Community Church entered her life gently, through relationship. She had been around the grounds for years, using the kitchen for Ayurvedic cooking and attending her daughter’s basketball games, but it wasn’t until she helped a client get to church that she stayed herself. “I was really struck by Pastor Ben’s sermon,” she said. “He was speaking truths I really felt.” With a history of Christian trauma, stepping into a church was not easy, yet she found herself feeling unexpectedly at home.
Dreams of entering seminary had first come into view years earlier, when her children were small. “I quickly realized that was insane,” she says, laughing. It was only later, when her children were living in Southern California, that she had the space, and a nudge from a dear friend, to feel the timing was right to say yes.
As part of her seminary program, Community Church opened its doors. What began as an internship soon grew into deeper involvement and a role in faith formation. “Every single conversation here is about giving,” Tirza said. “How can we help? How can we support? That’s my language.”
Today, Tirza describes her life as shaped less by crisis and more by meaning. She is healing her relationship with God and Jesus, becoming “a baby again” in faith, trusted and held during a time of transformation. Moments like baptisms feel especially sacred. “From the indigenous lineage I study, the holy waters are the holder of the Holy Spirit,” she shared. “Everything we do with the water is so so so sacred. Each baptism is the deepest honor.”

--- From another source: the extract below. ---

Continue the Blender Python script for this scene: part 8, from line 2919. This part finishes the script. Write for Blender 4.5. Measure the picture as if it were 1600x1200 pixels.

At Community Church, her years of parenting, caregiving, and resilience now fuel a larger purpose: helping create sanctuary and community for neurodiverse kids like her son. “Parents can’t do it alone,” she said. “We need teams. We need community.” Community Church is a stepping stone on that path, a place where survival has softened into contribution, and where a life shaped by care is being trusted, nurtured, and shared.